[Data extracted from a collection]
— BEGIN —
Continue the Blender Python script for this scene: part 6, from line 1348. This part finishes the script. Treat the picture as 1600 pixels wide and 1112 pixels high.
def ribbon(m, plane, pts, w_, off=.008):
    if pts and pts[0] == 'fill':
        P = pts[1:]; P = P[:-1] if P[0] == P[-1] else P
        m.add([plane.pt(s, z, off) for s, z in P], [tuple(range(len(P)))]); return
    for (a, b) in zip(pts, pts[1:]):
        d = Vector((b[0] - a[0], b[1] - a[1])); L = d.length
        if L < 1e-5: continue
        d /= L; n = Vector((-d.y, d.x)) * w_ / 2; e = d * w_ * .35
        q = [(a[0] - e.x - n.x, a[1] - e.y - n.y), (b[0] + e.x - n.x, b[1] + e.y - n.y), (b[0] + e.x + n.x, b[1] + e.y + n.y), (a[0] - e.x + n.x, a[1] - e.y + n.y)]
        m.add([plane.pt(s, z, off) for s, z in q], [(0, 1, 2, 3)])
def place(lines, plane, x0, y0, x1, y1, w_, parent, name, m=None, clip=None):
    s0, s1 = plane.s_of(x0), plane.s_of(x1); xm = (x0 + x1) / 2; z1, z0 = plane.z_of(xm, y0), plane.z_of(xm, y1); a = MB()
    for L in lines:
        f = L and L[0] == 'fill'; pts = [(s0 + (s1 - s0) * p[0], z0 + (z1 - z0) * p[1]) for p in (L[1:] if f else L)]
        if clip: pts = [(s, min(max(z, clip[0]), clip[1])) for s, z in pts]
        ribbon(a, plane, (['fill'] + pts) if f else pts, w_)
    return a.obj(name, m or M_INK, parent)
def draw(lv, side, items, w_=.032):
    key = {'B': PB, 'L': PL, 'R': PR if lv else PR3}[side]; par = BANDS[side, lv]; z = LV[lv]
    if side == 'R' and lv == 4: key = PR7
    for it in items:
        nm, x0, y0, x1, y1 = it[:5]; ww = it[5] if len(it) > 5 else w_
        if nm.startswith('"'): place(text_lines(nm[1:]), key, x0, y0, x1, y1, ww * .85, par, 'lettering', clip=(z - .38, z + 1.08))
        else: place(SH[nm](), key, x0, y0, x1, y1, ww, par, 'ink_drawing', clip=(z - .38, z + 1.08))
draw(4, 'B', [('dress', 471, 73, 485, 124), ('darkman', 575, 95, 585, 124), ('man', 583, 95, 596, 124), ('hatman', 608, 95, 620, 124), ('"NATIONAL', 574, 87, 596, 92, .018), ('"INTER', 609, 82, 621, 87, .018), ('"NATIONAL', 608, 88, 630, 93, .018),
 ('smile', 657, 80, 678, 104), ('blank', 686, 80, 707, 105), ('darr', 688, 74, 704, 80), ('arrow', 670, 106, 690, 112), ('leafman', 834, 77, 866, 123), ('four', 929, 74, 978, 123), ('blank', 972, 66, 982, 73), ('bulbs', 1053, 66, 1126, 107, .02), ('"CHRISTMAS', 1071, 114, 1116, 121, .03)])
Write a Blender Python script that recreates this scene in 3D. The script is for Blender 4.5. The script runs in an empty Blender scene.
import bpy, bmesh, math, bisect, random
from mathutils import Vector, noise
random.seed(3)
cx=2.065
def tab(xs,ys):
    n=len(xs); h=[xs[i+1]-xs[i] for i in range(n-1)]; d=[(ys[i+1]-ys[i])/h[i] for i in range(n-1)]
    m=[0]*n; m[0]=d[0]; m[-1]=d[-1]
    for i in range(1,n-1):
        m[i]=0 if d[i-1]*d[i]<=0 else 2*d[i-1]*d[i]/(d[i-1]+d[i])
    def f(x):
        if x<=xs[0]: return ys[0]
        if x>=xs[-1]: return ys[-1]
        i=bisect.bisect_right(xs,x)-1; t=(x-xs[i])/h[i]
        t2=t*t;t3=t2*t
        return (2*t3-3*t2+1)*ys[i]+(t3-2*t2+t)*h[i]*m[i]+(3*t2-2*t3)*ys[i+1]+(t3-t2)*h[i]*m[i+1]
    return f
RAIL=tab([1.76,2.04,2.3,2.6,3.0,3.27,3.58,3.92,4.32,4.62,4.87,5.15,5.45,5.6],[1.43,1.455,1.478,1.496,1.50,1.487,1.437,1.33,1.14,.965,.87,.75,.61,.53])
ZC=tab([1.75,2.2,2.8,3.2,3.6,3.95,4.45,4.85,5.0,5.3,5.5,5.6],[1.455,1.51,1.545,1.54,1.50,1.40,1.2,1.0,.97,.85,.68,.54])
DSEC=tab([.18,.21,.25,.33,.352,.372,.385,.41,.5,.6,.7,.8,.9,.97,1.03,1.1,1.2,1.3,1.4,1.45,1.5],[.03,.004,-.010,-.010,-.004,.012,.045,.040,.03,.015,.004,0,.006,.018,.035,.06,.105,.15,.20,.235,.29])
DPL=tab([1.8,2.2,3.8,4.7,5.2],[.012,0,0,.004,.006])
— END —
GIVEN EXERCISE = Where a line in the material above holds "this", copy that line.

RESULT =
Continue the Blender Python script for this scene: part 6, from line 1348. This part finishes the script. Treat the picture as 1600 pixels wide and 1112 pixels high.
Write a Blender Python script that recreates this scene in 3D. The script is for Blender 4.5. The script runs in an empty Blender scene.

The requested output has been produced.